*WHAT THE TASK ASKS*.
Copy verbatim the material from its first line to the line that holds "from mathutils import Vector, Matrix, Euler", including that line.

Collected data
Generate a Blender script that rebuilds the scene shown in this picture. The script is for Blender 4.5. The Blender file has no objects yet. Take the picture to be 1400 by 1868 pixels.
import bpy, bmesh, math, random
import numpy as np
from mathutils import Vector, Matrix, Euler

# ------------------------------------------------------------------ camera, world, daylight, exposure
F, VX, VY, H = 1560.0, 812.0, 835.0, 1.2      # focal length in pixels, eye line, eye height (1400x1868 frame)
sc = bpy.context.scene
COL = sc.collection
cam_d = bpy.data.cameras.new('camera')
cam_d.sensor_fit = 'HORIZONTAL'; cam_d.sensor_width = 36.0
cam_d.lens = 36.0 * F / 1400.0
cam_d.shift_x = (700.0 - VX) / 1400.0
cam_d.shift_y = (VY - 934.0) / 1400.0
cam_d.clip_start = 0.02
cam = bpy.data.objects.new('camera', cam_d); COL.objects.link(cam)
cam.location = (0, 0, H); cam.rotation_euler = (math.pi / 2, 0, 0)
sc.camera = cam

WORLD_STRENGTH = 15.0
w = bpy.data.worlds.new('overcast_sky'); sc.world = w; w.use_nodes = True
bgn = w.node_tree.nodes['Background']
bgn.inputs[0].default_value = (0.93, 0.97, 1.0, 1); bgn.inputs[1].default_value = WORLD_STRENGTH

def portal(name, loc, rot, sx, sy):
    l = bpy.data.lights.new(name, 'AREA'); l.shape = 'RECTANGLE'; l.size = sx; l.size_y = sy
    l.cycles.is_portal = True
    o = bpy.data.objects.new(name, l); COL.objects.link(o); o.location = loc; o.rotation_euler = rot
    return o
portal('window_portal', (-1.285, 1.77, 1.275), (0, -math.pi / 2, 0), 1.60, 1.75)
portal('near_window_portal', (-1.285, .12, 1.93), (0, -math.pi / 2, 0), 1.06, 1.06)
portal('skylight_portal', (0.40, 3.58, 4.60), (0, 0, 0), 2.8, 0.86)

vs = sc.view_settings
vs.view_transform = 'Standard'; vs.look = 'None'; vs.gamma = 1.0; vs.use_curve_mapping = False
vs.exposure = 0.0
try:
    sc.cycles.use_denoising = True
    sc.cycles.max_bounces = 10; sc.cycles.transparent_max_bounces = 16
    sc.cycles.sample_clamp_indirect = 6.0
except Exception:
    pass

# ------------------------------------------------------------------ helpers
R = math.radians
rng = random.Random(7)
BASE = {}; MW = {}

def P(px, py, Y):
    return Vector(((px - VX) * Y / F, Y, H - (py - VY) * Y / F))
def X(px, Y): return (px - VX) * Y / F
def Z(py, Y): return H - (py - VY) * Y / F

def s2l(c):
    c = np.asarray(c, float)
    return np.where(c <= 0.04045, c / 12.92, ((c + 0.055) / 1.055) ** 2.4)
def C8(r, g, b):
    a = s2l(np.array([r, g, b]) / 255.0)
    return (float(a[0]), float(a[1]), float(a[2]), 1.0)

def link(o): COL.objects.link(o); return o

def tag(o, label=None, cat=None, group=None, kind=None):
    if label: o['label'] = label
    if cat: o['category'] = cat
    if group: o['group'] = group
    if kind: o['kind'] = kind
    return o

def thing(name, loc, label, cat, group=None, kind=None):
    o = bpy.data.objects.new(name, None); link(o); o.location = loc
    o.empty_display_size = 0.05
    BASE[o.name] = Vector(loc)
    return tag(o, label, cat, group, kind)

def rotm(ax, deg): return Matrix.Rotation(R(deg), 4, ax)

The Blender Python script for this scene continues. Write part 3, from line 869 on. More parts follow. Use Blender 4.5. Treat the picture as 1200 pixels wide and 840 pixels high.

*RESPONSE TO THE EXERCISE*.
Generate a Blender script that rebuilds the scene shown in this picture. The script is for Blender 4.5. The Blender file has no objects yet. Take the picture to be 1400 by 1868 pixels.
import bpy, bmesh, math, random
import numpy as np
from mathutils import Vector, Matrix, Euler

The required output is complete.